And I don't see why the modal needs to be limited to quick jobs like inline edits. It could be the place where the bulk of the tasks are done.

Modals done well can remove anxiety and uncertainty from the user.

One example that comes to mind having just bought plane tickets is that the plane ticket flow could be an underlying all-on-one-page UI (flight -> seats -> payment) where each section opens as a form modal on top of that state. You can close modals, open previous sections, edit completed sections, where the modals communicated that you're not losing state by navigating between forms.

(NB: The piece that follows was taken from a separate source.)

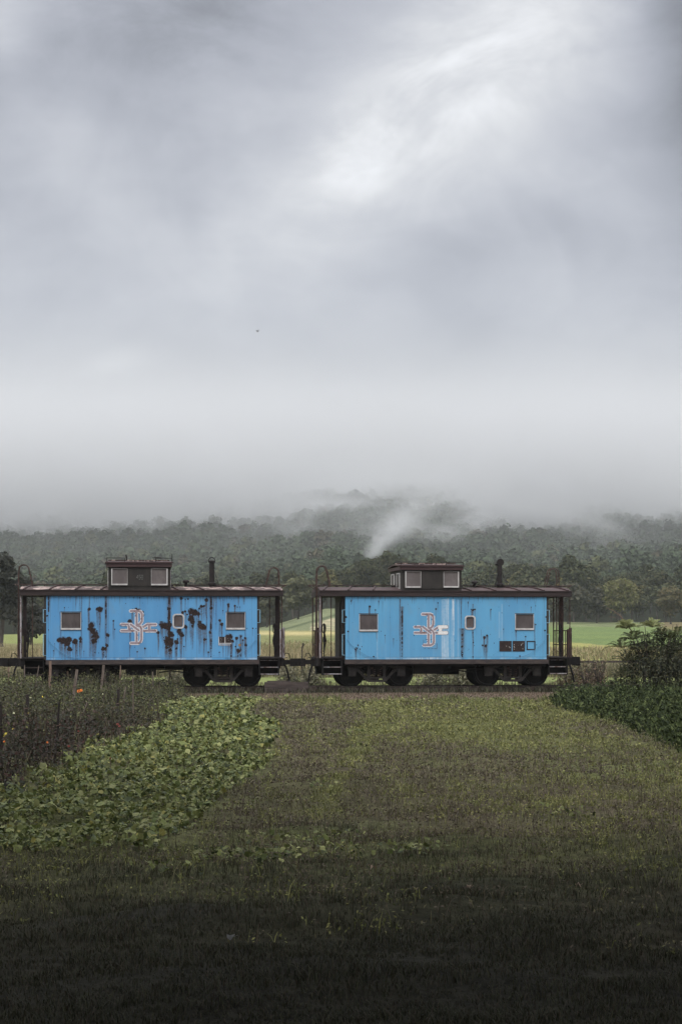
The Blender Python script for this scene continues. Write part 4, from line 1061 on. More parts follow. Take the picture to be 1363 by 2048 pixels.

One of the best UX aspects of the modal is seeing the underlying state behind it and behind able to click out of the modal to return to it.

Meanwhile, when buying tickets 30 min ago, the airline website had a sequence of pages where, I found out, going back to make an edit on a previous page reset the state of the subsequent pages. Obviously they could improve that without modals, but modals communicate state preservation by their nature.

Modals get too much hate just because they can be done poorly. Most UX is done poorly and that's not a reason to wash your hands of it.



Your example doesn’t suffer from, for example, not being able to bookmark a step in the booking process. At the end of the article, “forms to update/create entities” is specifically mentioned as a valid use case.


I don't understand what you mean without changing your double negative, but you can route URLs to modals.


I was pointing out that a booking funnel is not a place where this is necessarily a bad pattern, and this is already covered in the article. Their framing is that you should avoid modals for "resources", but it's fine for "forms that update/create entities". So that example is not in disagreement with their position.


> just scroll position in a forum thread.

but then you can't reference the thread without closing the modal (and likely losing all progress)


> and likely losing all progress

This is one of my main points: good UX takes some thought. It's harder than doing the bare minimum. In this case, preserving someone's post in a <textarea> is the same concern whether it's in a modal or stuck at the bottom of the page. Neither using a modal nor not using a modal solve this for you.

It usually makes sense to introduce a localstorage draft system regardless of where the <textarea> appears on a forum.


It makes sense to reset seats when you change flight, it's domain logic, not interface logic.


Yes. But contact info, payment info, perhaps amenities, insurance, and all sorts of other components you might encounter in the process.

Most airline flows do preserve this information.